### Data block
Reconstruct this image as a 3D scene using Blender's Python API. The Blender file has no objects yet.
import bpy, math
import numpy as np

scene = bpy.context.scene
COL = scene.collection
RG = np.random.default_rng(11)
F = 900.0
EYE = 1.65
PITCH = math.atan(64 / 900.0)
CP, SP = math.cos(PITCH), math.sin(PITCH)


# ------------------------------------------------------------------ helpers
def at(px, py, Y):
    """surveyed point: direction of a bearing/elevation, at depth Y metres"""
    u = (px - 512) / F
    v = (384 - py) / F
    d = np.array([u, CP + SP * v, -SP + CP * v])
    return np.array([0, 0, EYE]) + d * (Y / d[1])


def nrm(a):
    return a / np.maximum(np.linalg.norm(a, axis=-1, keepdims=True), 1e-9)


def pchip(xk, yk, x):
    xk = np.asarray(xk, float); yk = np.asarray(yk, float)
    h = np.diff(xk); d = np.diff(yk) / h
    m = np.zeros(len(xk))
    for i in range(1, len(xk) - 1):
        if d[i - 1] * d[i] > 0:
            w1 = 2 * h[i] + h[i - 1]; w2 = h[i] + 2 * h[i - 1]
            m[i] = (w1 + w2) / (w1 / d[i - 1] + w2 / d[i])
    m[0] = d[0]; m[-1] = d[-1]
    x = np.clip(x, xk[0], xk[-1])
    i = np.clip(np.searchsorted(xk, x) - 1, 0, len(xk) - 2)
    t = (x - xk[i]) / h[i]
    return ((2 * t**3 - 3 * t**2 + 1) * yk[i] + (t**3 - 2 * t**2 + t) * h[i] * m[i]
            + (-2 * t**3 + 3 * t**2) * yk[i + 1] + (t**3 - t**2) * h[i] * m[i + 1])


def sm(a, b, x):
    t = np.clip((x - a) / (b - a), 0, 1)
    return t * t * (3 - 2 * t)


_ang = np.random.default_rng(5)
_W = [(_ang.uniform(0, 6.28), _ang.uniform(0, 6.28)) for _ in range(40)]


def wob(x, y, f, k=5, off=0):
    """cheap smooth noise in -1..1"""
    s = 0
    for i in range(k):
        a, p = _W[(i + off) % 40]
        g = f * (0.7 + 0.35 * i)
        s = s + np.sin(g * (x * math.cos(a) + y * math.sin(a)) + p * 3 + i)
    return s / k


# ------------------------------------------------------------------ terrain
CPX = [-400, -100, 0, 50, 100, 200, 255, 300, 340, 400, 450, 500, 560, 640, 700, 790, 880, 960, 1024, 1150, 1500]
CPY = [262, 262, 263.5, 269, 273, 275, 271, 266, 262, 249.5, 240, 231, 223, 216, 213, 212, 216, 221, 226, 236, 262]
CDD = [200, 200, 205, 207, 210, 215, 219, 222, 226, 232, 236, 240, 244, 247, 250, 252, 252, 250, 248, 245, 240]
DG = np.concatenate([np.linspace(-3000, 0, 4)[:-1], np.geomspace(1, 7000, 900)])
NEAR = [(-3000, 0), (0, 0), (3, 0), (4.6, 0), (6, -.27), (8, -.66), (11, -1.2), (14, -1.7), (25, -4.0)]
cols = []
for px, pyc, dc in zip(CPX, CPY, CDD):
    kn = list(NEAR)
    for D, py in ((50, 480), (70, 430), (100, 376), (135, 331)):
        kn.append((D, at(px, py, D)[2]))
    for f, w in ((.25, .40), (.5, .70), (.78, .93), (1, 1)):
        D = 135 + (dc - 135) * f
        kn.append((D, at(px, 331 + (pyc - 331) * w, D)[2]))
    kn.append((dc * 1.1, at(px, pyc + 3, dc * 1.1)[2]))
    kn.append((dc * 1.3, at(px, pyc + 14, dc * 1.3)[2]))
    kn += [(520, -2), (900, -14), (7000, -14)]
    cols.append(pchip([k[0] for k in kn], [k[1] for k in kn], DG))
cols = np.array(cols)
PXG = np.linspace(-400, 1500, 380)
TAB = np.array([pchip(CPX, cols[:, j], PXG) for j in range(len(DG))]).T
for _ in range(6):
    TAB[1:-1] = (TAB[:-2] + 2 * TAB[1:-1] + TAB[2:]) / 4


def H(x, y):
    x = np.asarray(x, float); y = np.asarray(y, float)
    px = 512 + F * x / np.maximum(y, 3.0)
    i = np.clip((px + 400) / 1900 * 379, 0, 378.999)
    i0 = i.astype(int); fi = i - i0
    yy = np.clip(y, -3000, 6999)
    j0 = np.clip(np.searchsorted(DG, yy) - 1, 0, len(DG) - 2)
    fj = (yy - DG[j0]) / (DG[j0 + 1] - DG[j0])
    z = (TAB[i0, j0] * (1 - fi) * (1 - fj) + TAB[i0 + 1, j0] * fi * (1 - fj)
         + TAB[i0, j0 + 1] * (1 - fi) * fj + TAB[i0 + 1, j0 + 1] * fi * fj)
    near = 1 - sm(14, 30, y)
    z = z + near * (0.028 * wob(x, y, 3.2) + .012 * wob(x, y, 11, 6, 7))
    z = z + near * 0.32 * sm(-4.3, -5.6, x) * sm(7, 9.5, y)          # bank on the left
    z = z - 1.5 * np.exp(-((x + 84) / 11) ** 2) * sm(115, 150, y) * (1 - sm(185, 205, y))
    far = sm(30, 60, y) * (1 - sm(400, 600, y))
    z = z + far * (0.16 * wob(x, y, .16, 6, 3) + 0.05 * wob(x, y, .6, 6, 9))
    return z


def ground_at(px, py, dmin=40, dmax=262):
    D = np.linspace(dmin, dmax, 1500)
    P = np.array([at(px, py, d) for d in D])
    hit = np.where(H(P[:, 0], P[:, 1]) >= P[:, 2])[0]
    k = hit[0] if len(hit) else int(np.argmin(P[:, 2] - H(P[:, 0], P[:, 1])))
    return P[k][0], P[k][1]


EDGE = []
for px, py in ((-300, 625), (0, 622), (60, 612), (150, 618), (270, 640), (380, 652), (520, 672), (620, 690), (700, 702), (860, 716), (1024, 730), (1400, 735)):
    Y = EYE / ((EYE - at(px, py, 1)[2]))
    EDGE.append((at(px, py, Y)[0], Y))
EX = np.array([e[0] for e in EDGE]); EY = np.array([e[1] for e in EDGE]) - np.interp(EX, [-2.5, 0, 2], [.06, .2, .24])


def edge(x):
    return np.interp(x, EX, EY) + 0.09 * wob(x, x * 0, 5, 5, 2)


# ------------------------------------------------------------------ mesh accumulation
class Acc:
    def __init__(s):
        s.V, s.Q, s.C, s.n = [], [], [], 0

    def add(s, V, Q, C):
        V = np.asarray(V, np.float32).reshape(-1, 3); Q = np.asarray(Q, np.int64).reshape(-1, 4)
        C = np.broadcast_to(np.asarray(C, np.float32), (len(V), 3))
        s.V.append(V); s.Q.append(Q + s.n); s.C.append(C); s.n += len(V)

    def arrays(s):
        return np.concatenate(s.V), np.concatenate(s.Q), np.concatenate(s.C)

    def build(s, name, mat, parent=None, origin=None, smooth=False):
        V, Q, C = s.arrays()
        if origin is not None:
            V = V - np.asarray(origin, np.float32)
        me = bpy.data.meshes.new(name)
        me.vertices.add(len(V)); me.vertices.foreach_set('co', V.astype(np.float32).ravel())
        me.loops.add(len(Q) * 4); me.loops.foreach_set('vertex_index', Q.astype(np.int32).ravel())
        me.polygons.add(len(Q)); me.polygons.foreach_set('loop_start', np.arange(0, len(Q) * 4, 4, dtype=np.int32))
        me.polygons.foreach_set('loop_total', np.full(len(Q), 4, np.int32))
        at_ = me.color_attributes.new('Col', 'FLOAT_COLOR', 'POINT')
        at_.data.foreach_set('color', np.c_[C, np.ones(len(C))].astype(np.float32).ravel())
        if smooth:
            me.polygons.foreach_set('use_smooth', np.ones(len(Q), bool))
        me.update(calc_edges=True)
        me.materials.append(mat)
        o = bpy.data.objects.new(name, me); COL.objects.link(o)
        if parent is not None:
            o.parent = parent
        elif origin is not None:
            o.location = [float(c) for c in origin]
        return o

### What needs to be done
Lines from the start of the material above through the line containing "axis=-1, keepdims=True), 1e-9)" are to be duplicated exactly, and only those.

### Completed exercise
Reconstruct this image as a 3D scene using Blender's Python API. The Blender file has no objects yet.
import bpy, math
import numpy as np

scene = bpy.context.scene
COL = scene.collection
RG = np.random.default_rng(11)
F = 900.0
EYE = 1.65
PITCH = math.atan(64 / 900.0)
CP, SP = math.cos(PITCH), math.sin(PITCH)


# ------------------------------------------------------------------ helpers
def at(px, py, Y):
    """surveyed point: direction of a bearing/elevation, at depth Y metres"""
    u = (px - 512) / F
    v = (384 - py) / F
    d = np.array([u, CP + SP * v, -SP + CP * v])
    return np.array([0, 0, EYE]) + d * (Y / d[1])


def nrm(a):
    return a / np.maximum(np.linalg.norm(a, axis=-1, keepdims=True), 1e-9)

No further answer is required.